▸ **WRITTEN INSTRUCTION**
Every line in the listing is to be echoed verbatim.

** START OF SUPPLIED DATA **

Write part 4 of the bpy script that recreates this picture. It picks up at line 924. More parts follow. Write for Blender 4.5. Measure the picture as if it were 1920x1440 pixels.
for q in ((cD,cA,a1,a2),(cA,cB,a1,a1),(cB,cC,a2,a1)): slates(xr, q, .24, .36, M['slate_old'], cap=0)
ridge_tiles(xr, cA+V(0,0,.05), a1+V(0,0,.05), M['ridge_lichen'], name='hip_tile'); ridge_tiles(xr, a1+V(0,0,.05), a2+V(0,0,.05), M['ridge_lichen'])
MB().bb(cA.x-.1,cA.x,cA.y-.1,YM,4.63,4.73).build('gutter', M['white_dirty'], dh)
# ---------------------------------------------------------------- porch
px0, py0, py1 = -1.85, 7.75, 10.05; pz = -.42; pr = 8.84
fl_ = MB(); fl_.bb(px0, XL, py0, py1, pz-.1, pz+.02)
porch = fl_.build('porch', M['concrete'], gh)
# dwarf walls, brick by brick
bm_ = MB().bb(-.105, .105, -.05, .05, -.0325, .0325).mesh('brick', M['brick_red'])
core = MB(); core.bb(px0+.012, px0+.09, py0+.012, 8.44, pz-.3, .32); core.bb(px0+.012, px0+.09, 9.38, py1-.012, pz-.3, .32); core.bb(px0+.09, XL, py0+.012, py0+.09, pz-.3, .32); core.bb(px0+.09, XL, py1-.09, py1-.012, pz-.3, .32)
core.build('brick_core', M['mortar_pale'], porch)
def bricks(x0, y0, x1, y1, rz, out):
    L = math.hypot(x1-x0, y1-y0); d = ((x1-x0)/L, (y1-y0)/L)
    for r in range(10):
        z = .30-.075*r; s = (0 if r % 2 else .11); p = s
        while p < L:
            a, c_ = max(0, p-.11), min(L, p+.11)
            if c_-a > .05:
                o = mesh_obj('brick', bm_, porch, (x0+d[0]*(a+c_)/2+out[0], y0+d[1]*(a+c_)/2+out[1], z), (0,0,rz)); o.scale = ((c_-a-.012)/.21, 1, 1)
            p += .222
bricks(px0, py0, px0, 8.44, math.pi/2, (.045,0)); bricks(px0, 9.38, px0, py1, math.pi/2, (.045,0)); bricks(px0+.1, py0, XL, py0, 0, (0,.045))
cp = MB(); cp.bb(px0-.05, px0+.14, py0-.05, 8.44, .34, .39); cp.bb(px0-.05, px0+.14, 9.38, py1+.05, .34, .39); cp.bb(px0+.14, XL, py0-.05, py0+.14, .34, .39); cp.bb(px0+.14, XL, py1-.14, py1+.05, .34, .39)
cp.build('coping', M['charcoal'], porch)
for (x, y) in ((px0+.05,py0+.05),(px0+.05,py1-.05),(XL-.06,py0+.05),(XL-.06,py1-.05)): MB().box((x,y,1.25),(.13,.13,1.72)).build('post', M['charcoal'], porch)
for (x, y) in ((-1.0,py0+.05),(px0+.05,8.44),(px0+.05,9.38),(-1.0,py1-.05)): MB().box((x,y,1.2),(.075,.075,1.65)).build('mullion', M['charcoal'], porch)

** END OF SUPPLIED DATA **

▸ **THE RESULT**
Write part 4 of the bpy script that recreates this picture. It picks up at line 924. More parts follow. Write for Blender 4.5. Measure the picture as if it were 1920x1440 pixels.
for q in ((cD,cA,a1,a2),(cA,cB,a1,a1),(cB,cC,a2,a1)): slates(xr, q, .24, .36, M['slate_old'], cap=0)
ridge_tiles(xr, cA+V(0,0,.05), a1+V(0,0,.05), M['ridge_lichen'], name='hip_tile'); ridge_tiles(xr, a1+V(0,0,.05), a2+V(0,0,.05), M['ridge_lichen'])
MB().bb(cA.x-.1,cA.x,cA.y-.1,YM,4.63,4.73).build('gutter', M['white_dirty'], dh)
# ---------------------------------------------------------------- porch
px0, py0, py1 = -1.85, 7.75, 10.05; pz = -.42; pr = 8.84
fl_ = MB(); fl_.bb(px0, XL, py0, py1, pz-.1, pz+.02)
porch = fl_.build('porch', M['concrete'], gh)
# dwarf walls, brick by brick
bm_ = MB().bb(-.105, .105, -.05, .05, -.0325, .0325).mesh('brick', M['brick_red'])
core = MB(); core.bb(px0+.012, px0+.09, py0+.012, 8.44, pz-.3, .32); core.bb(px0+.012, px0+.09, 9.38, py1-.012, pz-.3, .32); core.bb(px0+.09, XL, py0+.012, py0+.09, pz-.3, .32); core.bb(px0+.09, XL, py1-.09, py1-.012, pz-.3, .32)
core.build('brick_core', M['mortar_pale'], porch)
def bricks(x0, y0, x1, y1, rz, out):
    L = math.hypot(x1-x0, y1-y0); d = ((x1-x0)/L, (y1-y0)/L)
    for r in range(10):
        z = .30-.075*r; s = (0 if r % 2 else .11); p = s
        while p < L:
            a, c_ = max(0, p-.11), min(L, p+.11)
            if c_-a > .05:
                o = mesh_obj('brick', bm_, porch, (x0+d[0]*(a+c_)/2+out[0], y0+d[1]*(a+c_)/2+out[1], z), (0,0,rz)); o.scale = ((c_-a-.012)/.21, 1, 1)
            p += .222
bricks(px0, py0, px0, 8.44, math.pi/2, (.045,0)); bricks(px0, 9.38, px0, py1, math.pi/2, (.045,0)); bricks(px0+.1, py0, XL, py0, 0, (0,.045))
cp = MB(); cp.bb(px0-.05, px0+.14, py0-.05, 8.44, .34, .39); cp.bb(px0-.05, px0+.14, 9.38, py1+.05, .34, .39); cp.bb(px0+.14, XL, py0-.05, py0+.14, .34, .39); cp.bb(px0+.14, XL, py1-.14, py1+.05, .34, .39)
cp.build('coping', M['charcoal'], porch)
for (x, y) in ((px0+.05,py0+.05),(px0+.05,py1-.05),(XL-.06,py0+.05),(XL-.06,py1-.05)): MB().box((x,y,1.25),(.13,.13,1.72)).build('post', M['charcoal'], porch)
for (x, y) in ((-1.0,py0+.05),(px0+.05,8.44),(px0+.05,9.38),(-1.0,py1-.05)): MB().box((x,y,1.2),(.075,.075,1.65)).build('mullion', M['charcoal'], porch)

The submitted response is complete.